Companies applied for the subsidy based on their expected revenue loss. Later, they had to report their actual revenue loss. If the real loss was lower than expected, they had to repay part of the subsidy. If it was higher, they received an additional payment.
This setup gave companies room to tweak their numbers. If they reported a revenue loss of less than 20%, they had to pay everything back. And the greater the reported loss, the more support they received. So, there was a clear incentive to make the loss seem bigger than it really was.
Kühnast investigated whether companies actually did this. She combined data from the UWV (the Dutch Employee Insurance Agency) with VAT figures from Statistics Netherlands (CBS). This allowed her to compare the self-reported revenue loss with the actual turnover filed with the tax authorities.
Almost 40% of the companies that received NOW1 support reported a higher revenue loss than what their VAT filings showed. Many of them reported losses just above the 20% threshold – exactly enough to qualify for the subsidy. That’s a strong sign of strategic behaviour. If these findings are extrapolated to all NOW1 recipients, it would amount to roughly €740 million in excess support.

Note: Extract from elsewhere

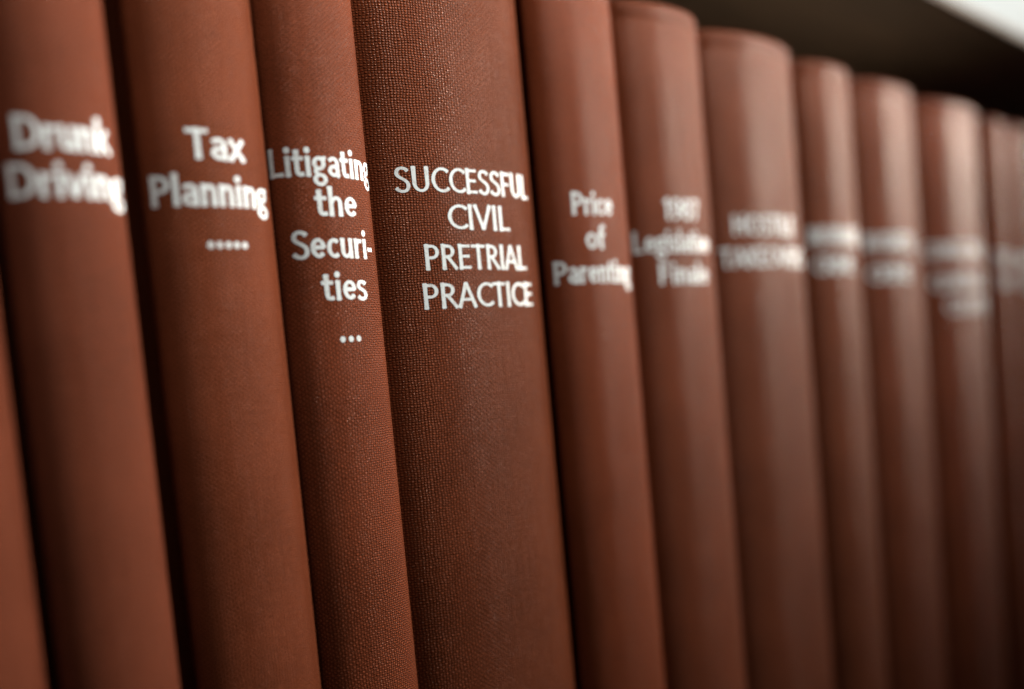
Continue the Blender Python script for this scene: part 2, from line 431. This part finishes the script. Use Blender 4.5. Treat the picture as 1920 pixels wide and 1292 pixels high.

Not necessarily. Revenue can be difficult to measure, especially during a crisis. Some discrepancies may be explainable. But the pattern – many reported losses just above the threshold – suggests that companies knew how to work the system to their advantage. Some likely stayed within the rules, others may have crossed the line.
There have already been confirmed cases of misuse. Temp agencies were investigated, and business owners prosecuted. In 2024, the Dutch Labour Inspectorate even arrested several individuals suspected of subsidy fraud.
The NOW scheme achieved a lot: it prevented mass layoffs and kept businesses afloat. But it’s also important to learn from what didn’t go so well. ‘Policy evaluation is essential,’ Kühnast says. ‘People respond to incentives, and that affects not only how effective support measures are, but also their cost to society and how public resources are distributed.’
Her findings show how crucial it is to design policies in a way that discourages abuse – even when speed is of the essence.